◆ **Written exercise**
Print the listing below from its opening line through the line holding "from mathutils import Matrix, Vector, Euler", both ends included.

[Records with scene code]
(begin)

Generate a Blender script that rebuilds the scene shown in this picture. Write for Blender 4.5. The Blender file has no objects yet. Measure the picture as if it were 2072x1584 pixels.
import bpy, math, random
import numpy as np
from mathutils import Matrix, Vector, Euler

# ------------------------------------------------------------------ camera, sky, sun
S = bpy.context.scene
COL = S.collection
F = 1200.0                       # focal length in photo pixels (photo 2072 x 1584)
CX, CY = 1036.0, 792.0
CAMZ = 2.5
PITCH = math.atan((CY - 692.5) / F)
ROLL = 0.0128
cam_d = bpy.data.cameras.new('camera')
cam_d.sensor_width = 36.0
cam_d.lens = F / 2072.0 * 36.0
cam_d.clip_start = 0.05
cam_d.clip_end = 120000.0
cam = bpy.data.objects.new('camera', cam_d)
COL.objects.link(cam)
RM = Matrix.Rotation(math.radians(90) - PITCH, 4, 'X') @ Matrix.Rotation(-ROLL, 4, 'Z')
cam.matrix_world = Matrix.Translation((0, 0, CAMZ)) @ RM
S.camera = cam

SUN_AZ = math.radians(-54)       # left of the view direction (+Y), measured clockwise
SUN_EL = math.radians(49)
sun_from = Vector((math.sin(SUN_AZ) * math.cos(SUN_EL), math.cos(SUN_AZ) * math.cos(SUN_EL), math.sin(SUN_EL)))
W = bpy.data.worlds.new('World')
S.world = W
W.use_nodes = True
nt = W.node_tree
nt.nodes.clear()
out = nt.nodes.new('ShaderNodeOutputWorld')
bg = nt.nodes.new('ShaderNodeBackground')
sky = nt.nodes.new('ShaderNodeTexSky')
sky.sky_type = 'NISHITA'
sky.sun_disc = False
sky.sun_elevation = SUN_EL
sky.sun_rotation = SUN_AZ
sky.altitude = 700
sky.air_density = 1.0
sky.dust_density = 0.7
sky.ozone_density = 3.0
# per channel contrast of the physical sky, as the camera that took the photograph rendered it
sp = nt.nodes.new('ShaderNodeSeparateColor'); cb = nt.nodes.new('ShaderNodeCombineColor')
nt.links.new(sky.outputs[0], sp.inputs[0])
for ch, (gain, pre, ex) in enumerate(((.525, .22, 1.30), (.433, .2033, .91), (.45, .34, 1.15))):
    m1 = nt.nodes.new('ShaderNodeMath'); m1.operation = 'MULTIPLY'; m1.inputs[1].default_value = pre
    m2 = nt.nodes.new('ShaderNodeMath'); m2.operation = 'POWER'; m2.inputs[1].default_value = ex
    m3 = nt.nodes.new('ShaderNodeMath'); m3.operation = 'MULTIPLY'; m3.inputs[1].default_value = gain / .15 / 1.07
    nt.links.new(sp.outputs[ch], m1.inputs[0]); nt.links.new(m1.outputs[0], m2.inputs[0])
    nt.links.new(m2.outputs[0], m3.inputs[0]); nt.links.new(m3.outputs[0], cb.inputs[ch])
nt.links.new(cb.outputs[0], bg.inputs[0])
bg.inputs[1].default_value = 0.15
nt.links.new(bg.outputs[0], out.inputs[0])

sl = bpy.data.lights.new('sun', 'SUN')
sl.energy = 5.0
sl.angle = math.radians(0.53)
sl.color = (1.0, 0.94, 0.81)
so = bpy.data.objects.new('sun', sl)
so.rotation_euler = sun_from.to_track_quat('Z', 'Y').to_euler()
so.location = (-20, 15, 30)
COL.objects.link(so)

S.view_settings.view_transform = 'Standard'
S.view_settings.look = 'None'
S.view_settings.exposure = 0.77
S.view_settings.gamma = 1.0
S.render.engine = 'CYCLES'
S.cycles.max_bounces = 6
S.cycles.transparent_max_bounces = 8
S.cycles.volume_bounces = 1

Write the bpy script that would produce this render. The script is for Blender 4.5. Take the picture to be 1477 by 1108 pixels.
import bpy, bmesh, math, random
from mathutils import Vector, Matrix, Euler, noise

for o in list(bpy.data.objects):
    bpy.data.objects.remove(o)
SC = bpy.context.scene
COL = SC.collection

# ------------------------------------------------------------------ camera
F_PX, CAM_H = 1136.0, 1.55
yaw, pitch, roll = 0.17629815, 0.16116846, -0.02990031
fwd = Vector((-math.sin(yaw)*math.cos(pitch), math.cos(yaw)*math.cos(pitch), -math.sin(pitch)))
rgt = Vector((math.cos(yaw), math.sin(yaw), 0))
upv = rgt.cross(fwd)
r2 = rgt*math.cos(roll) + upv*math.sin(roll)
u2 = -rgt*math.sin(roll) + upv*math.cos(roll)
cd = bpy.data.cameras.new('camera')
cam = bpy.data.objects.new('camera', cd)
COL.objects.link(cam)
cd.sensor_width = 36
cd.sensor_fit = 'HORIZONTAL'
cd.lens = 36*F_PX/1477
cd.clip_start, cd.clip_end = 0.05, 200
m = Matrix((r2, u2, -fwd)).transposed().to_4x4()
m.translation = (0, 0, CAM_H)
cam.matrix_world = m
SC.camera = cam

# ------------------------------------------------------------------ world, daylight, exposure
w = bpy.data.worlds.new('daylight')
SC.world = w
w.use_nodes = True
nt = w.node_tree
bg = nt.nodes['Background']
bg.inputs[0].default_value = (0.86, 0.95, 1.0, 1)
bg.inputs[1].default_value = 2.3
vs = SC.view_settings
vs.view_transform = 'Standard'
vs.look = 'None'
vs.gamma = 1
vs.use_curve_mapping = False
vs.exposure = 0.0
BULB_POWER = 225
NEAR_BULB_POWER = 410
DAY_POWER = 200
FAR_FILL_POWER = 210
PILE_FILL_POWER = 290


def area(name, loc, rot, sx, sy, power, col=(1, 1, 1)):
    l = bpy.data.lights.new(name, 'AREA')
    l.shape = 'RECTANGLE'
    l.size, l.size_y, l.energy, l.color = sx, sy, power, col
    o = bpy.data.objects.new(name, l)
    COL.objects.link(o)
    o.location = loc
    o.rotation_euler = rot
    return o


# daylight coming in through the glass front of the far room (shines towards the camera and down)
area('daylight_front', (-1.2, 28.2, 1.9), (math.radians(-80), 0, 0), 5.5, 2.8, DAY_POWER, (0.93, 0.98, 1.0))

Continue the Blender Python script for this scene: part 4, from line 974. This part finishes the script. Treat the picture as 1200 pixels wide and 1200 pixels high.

(end)

◆ **Written answer**
Generate a Blender script that rebuilds the scene shown in this picture. Write for Blender 4.5. The Blender file has no objects yet. Measure the picture as if it were 2072x1584 pixels.
import bpy, math, random
import numpy as np
from mathutils import Matrix, Vector, Euler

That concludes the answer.